### Data listing
------------------------------------------------------------------------

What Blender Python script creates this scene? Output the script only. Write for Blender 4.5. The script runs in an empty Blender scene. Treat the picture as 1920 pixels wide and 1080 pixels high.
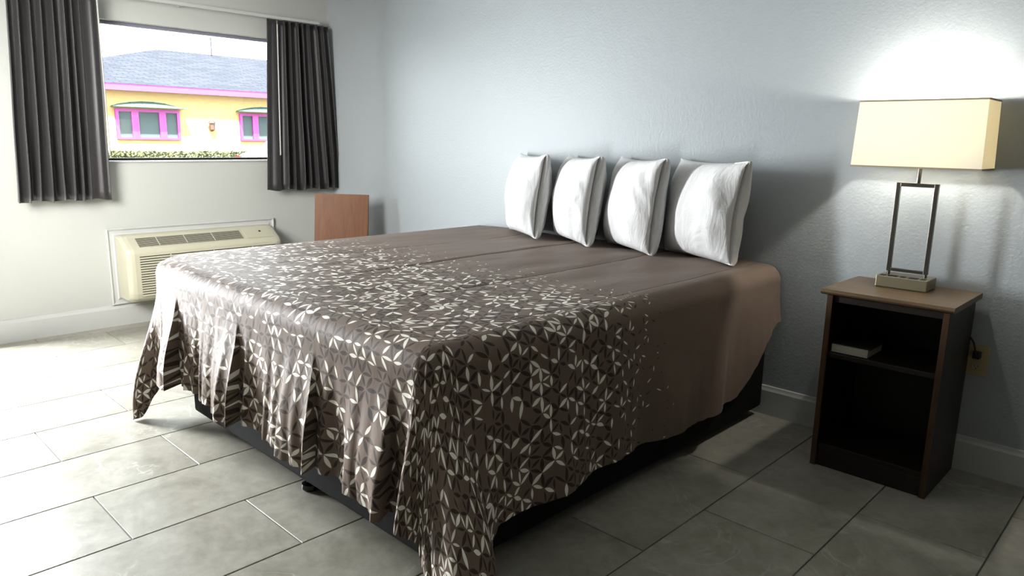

------------------------------------------------------------------------

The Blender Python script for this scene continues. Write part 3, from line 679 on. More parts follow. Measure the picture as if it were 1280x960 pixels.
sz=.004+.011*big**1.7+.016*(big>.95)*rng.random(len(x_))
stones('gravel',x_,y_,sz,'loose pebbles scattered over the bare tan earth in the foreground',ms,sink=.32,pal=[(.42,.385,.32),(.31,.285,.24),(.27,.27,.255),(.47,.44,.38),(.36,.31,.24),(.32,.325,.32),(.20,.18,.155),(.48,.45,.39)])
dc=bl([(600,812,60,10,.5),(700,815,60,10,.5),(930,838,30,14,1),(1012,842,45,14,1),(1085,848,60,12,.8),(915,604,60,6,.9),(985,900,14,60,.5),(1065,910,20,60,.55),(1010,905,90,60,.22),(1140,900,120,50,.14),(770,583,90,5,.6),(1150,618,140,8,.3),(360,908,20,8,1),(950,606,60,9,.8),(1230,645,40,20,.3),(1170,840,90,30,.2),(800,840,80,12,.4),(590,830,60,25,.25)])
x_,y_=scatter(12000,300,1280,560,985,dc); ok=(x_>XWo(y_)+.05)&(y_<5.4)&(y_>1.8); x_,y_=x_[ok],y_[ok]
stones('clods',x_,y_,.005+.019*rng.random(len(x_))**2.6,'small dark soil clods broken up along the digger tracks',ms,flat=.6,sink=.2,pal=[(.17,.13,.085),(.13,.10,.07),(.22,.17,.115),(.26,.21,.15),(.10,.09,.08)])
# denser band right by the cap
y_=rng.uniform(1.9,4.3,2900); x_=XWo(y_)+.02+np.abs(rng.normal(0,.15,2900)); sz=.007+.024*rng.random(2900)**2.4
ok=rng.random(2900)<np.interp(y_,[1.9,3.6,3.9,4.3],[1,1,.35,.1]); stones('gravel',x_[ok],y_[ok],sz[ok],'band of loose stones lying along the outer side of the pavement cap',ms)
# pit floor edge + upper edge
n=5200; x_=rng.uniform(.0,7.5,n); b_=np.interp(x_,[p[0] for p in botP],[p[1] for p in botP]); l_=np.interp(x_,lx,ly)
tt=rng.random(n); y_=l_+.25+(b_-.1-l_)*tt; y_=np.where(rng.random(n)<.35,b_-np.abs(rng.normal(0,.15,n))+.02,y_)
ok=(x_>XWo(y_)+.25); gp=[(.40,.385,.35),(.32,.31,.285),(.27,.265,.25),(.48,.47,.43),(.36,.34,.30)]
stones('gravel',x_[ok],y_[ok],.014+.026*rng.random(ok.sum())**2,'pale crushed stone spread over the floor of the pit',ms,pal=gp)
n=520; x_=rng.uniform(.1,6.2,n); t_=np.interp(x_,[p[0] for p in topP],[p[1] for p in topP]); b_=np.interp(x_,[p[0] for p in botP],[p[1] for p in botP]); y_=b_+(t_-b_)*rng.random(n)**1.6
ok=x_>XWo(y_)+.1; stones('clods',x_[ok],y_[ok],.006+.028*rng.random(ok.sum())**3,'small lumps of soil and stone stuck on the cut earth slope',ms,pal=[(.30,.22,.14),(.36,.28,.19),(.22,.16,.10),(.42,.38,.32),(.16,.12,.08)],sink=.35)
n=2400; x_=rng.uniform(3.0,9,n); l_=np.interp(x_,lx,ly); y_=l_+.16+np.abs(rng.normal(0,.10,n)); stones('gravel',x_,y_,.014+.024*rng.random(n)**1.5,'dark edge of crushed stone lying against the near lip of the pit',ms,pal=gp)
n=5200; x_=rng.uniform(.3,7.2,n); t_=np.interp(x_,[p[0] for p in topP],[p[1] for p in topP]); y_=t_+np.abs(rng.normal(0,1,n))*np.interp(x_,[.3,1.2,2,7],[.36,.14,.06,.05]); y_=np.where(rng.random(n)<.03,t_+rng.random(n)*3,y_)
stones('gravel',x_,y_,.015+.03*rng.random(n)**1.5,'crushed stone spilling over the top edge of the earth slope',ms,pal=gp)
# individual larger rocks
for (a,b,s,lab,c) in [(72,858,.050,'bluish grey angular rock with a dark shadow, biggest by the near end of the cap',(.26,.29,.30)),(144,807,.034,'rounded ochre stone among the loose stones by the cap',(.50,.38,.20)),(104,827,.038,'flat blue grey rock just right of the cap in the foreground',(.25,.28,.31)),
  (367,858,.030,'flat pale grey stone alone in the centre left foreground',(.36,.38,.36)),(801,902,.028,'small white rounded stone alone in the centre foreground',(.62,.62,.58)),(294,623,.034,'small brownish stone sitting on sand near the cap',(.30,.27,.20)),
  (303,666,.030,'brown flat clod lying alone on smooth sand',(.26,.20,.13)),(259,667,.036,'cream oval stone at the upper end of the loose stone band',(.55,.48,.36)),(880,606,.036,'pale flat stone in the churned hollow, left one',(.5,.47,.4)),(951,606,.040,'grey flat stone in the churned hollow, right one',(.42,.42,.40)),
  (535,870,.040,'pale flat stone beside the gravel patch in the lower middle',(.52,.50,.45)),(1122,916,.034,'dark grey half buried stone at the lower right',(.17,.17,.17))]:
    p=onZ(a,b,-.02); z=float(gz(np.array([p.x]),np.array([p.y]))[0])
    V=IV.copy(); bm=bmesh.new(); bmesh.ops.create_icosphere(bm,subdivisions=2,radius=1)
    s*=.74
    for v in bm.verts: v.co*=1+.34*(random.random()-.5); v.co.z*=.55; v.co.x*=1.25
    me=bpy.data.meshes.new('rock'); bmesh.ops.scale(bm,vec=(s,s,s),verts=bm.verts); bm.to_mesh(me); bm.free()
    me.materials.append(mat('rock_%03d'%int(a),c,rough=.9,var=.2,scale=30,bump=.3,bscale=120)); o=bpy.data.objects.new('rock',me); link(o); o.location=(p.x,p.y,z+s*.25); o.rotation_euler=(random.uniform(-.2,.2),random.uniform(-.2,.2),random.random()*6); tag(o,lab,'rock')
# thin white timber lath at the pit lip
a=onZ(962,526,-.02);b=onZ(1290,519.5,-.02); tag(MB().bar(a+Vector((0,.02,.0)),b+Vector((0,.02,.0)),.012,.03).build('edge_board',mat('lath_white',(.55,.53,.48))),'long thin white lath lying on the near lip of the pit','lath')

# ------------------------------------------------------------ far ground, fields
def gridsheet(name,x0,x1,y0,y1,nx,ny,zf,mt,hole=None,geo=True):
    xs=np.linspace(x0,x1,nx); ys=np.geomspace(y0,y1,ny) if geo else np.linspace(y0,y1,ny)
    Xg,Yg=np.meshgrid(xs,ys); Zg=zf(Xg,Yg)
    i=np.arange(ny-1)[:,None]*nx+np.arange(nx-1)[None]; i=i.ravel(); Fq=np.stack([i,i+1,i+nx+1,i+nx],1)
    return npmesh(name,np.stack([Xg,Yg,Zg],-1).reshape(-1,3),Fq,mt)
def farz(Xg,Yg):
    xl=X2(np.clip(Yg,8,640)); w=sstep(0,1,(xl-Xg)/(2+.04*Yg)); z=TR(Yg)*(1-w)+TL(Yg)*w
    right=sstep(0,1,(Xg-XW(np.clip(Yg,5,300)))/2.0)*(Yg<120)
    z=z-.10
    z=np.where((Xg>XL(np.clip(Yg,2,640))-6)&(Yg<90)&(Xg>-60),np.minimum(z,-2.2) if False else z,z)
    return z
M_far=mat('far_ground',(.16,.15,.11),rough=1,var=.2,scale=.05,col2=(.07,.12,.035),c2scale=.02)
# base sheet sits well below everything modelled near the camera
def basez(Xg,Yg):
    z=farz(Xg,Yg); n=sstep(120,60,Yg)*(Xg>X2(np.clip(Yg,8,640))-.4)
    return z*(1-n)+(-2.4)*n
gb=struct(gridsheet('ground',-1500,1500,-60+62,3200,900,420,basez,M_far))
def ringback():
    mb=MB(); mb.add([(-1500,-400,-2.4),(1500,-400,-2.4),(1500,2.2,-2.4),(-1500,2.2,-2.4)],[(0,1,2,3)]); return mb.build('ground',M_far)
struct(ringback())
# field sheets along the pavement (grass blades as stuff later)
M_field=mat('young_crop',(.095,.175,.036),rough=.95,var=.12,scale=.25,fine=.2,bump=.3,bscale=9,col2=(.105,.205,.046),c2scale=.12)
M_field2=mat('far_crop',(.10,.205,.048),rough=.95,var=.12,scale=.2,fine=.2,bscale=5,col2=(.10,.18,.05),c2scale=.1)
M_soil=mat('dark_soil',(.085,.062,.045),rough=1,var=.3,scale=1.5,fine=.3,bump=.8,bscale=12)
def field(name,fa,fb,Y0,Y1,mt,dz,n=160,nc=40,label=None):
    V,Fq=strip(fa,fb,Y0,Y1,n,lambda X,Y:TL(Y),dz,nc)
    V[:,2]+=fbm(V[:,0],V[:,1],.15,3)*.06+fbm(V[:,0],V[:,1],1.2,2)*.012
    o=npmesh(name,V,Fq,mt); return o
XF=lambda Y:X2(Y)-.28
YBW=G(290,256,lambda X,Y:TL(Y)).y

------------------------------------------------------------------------

### Requirement
Pull out all lines in the data above that include "Blender".

### The response
What Blender Python script creates this scene? Output the script only. Write for Blender 4.5. The script runs in an empty Blender scene. Treat the picture as 1920 pixels wide and 1080 pixels high.
The Blender Python script for this scene continues. Write part 3, from line 679 on. More parts follow. Measure the picture as if it were 1280x960 pixels.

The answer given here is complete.